4. Quantify everything — Key to successful selling is good qualification of pain. Key to good qualification is good quantification of pain. If pain can’t be quantified, then it is not being monitored. And if it is not monitored, it is not as critical as you think. Quantification questions are: How much…? How long…? How many…? When…?
5. Q: “What’s your opinion on [solution you are selling]?” — I have never seen a conversation turn around so quickly. Customers almost always have preconceived notions, conflicting thoughts, and only share the company’s perspective, not theirs. They may take the lead on an initiative they don’t know much about, or not fully bought in on. This question reveals their true feelings. It turns the business conversations into personal ones.
6. Listen more, talk less — Listen to learn, rather than listen to answer.
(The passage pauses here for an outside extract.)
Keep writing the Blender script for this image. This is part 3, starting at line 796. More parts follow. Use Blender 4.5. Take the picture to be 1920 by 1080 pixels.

Focus on having the customer talk. Listen to repeated words, listen to emotions, listen to why it matters. The more you know, the better you can help the customer. Chorus.ai, a call analytics tool, tells us it is abundantly clear, speaking for ~ 30% of the time leads to highly engaged customers, actionable information and positive outcomes.
Then listen again. Listen to your calls to fill gaps. You’re never going to get it all in one call.
7. Don’t interrupt golden minutes, & hold the point — Interrupting the customer’s thought process drastically changes the course they were on. And you will miss out golden minutes. Similarly, at the end of a golden minute, hold the point. Keep quantifying and understanding the why, so that you know the story equally as well as the customer does.
8. Texting and Slack-ing your customers — these are personal and private mediums. If you are texting/slacking your customer, you’ve expanded out of professional trust and into personal trust. With Slack, you can get invited to internal channels, and see day-to-day interaction. Handle this trust with care.
Which one will you practice on your next meeting? Do you have any uncommon behaviors?